El Espíritu del Padre, un Espíritu de amor, habita en
nosotros, quien nos perdonó en Cristo.
2.
Somos libres de cualquier tipo de amargura, enojo o
ira, que pueda distraernos y nos inmovilice en nuestro llamado ministerial en
el Cuerpo de Cristo.
3.
Confiamos en un Dios justo, el cual se encargará de la
persona que nos hirió.
El
hecho de que perdonemos, no significa que actuaremos como unos tontos. Pasamos
por alto la ofensa, porque es nuestra naturaleza de amor, y así no nos
contaminamos con rencores. Sin embargo, si sabemos o creemos que la otra
persona no está arrepentida, debemos cuidarnos de dicha persona, afirmando (por
ejemplo) como el apóstol Pablo en su Segunda Carta a Timoteo (4:14-15): “Alejandro
el calderero me ha hecho muchos males; el
Señor le pagará conforme a sus obras. Guárdate tú también de él, pues en
gran manera se opuso a nuestras palabras”.

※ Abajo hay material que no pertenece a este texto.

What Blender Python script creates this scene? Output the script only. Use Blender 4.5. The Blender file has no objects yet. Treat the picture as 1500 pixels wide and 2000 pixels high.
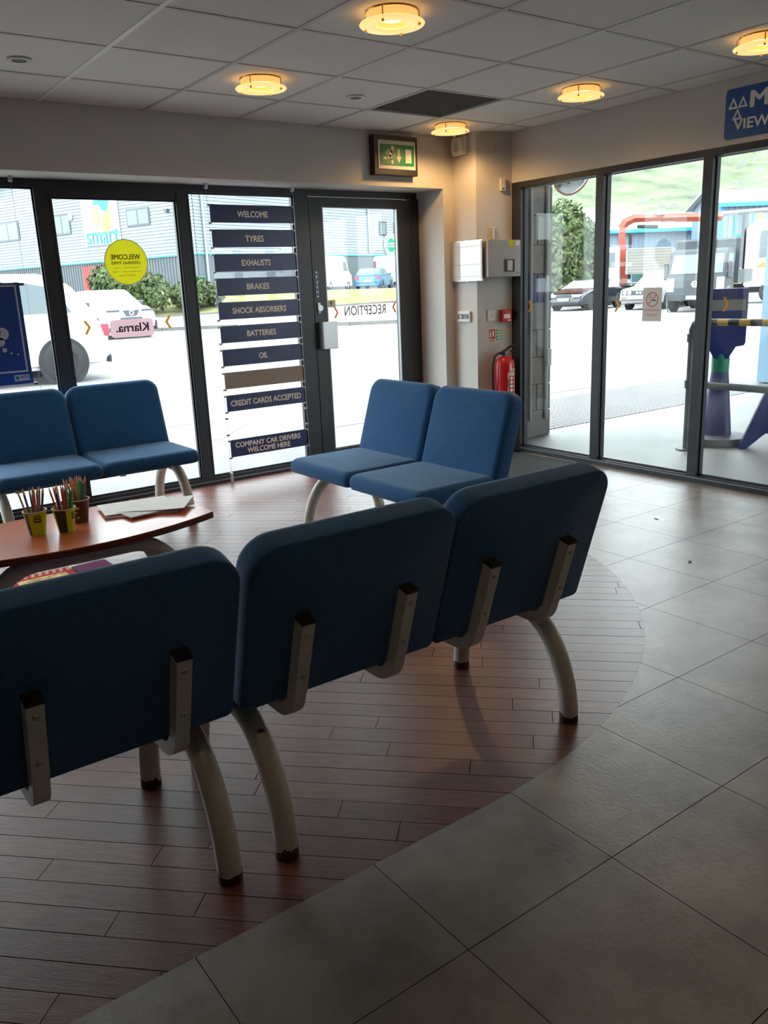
import bpy, bmesh, math, random
from mathutils import Vector, Matrix
import mathutils.geometry as mg

PI = math.pi
SC = bpy.context.scene
COL = SC.collection

# ------------------------------------------------------------------ camera
def setup_camera():
    yaw, pit, rol = math.radians(35.643), math.radians(15.105), math.radians(-2.393)
    fw = Vector((math.sin(yaw)*math.cos(pit), math.cos(yaw)*math.cos(pit), -math.sin(pit)))
    r0 = Vector((math.cos(yaw), -math.sin(yaw), 0)); u0 = r0.cross(fw)
    r = math.cos(rol)*r0 + math.sin(rol)*u0
    u = -math.sin(rol)*r0 + math.cos(rol)*u0
    cd = bpy.data.cameras.new('camera'); cd.sensor_fit = 'AUTO'; cd.sensor_width = 36.0
    cd.lens = 1621.04/2000*36.0; cd.clip_start = .05; cd.clip_end = 1500
    co = bpy.data.objects.new('camera', cd); COL.objects.link(co)
    m = Matrix(((r.x, u.x, -fw.x, 0), (r.y, u.y, -fw.y, 0), (r.z, u.z, -fw.z, 1.29), (0, 0, 0, 1)))
    co.matrix_world = m
    SC.camera = co
setup_camera()

# ------------------------------------------------------------------ world: even overcast sky
def setup_world():
    w = bpy.data.worlds.new('overcast_sky'); SC.world = w; w.use_nodes = True
    nt = w.node_tree; nt.nodes.clear()
    out = nt.nodes.new('ShaderNodeOutputWorld'); bg = nt.nodes.new('ShaderNodeBackground')
    bg.inputs[0].default_value = (0.86, 0.94, 1.0, 1); bg.inputs[1].default_value = 6.6
    nt.links.new(bg.outputs[0], out.inputs[0])
setup_world()
LAMP_W = 3.4
SC.view_settings.view_transform = 'Standard'
SC.view_settings.look = 'None'
SC.view_settings.exposure = 0.3
SC.view_settings.gamma = 1.0
SC.view_settings.use_curve_mapping = False
try:
    SC.cycles.use_denoising = True
    SC.cycles.max_bounces = 7
    SC.cycles.diffuse_bounces = 4
    SC.cycles.transparent_max_bounces = 16
    SC.cycles.glossy_bounces = 3
    SC.cycles.use_adaptive_sampling = True
    SC.cycles.adaptive_threshold = .03
    SC.cycles.sample_clamp_indirect = 8
except Exception:
    pass

# ------------------------------------------------------------------ materials
M = {}
def pm(name, col, rough=.5, metal=0., var=0., vs=8., bump=0., bs=60., spec=.5, sheen=0., rnd=0., coat=0., stretch=None, emit=None, es=0., tint=None):
    m = bpy.data.materials.new(name); m.use_nodes = True
    nt = m.node_tree; b = nt.nodes['Principled BSDF']
    b.inputs['Base Color'].default_value = (*col, 1)
    b.inputs['Roughness'].default_value = rough; b.inputs['Metallic'].default_value = metal
    b.inputs['Specular IOR Level'].default_value = spec
    if sheen:
        b.inputs['Sheen Weight'].default_value = sheen; b.inputs['Sheen Roughness'].default_value = .5
        b.inputs['Sheen Tint'].default_value = (.6, .75, .9, 1)
    if coat: b.inputs['Coat Weight'].default_value = coat; b.inputs['Coat Roughness'].default_value = .12
    if emit: b.inputs['Emission Color'].default_value = (*emit, 1); b.inputs['Emission Strength'].default_value = es
    tc = None
    def coord():
        nonlocal tc
        if tc is None:
            t = nt.nodes.new('ShaderNodeTexCoord'); tc = t.outputs['Object']
            if stretch:
                mp = nt.nodes.new('ShaderNodeMapping'); mp.inputs['Rotation'].default_value[2] = stretch[3] if len(stretch) > 3 else 0
                mp2 = nt.nodes.new('ShaderNodeMapping'); mp2.inputs['Scale'].default_value = stretch[:3]
                nt.links.new(tc, mp.inputs[0]); nt.links.new(mp.outputs[0], mp2.inputs[0]); tc = mp2.outputs[0]
        return tc
    colout = None
    if var:
        n = nt.nodes.new('ShaderNodeTexNoise'); n.inputs['Scale'].default_value = vs; n.inputs['Detail'].default_value = 6
        n.inputs['Roughness'].default_value = .62
        nt.links.new(coord(), n.inputs['Vector'])
        cr = nt.nodes.new('ShaderNodeValToRGB')
        c2 = tint or col
        cr.color_ramp.elements[0].position = .3; cr.color_ramp.elements[1].position = .7
        cr.color_ramp.elements[0].color = (*[max(0, c*(1-var)) for c in col], 1)
        cr.color_ramp.elements[1].color = (*[min(1, c*(1+var)) for c in c2], 1)
        nt.links.new(n.outputs['Fac'], cr.inputs[0]); colout = cr.outputs[0]
    if rnd:
        oi = nt.nodes.new('ShaderNodeObjectInfo')
        mr = nt.nodes.new('ShaderNodeMapRange'); mr.inputs[3].default_value = 1-rnd; mr.inputs[4].default_value = 1+rnd
        nt.links.new(oi.outputs['Random'], mr.inputs[0])
        hs = nt.nodes.new('ShaderNodeHueSaturation')
        if colout: nt.links.new(colout, hs.inputs['Color'])
        else: hs.inputs['Color'].default_value = (*col, 1)
        nt.links.new(mr.outputs[0], hs.inputs['Value']); colout = hs.outputs[0]
    if colout: nt.links.new(colout, b.inputs['Base Color'])
    if bump:
        n = nt.nodes.new('ShaderNodeTexNoise'); n.inputs['Scale'].default_value = bs; n.inputs['Detail'].default_value = 4
        nt.links.new(coord(), n.inputs['Vector'])
        bp = nt.nodes.new('ShaderNodeBump'); bp.inputs['Strength'].default_value = bump; bp.inputs['Distance'].default_value = .002
        nt.links.new(n.outputs['Fac'], bp.inputs['Height']); nt.links.new(bp.outputs[0], b.inputs['Normal'])
    M[name] = m
    return m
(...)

¡La paz de Cristo controla mi manera de pensar,
porque he aprendido a perdonar! Exhortemos a nuestros hermanos, tal como se
escribió antaño: “… dejemos a un lado todo lo que nos estorba…” (Hebreos 12:1),
y vivamos juntos como Cuerpo la inigualable experiencia de no sólo ser libres
espiritualmente, sino que nuestra mente y emociones estén igualmente saludables,
pasando por alto las ofensas recibidas, por más fuertes que parezcan: “Todo lo
puedo en el que me fortalece” (Filipenses 4:13).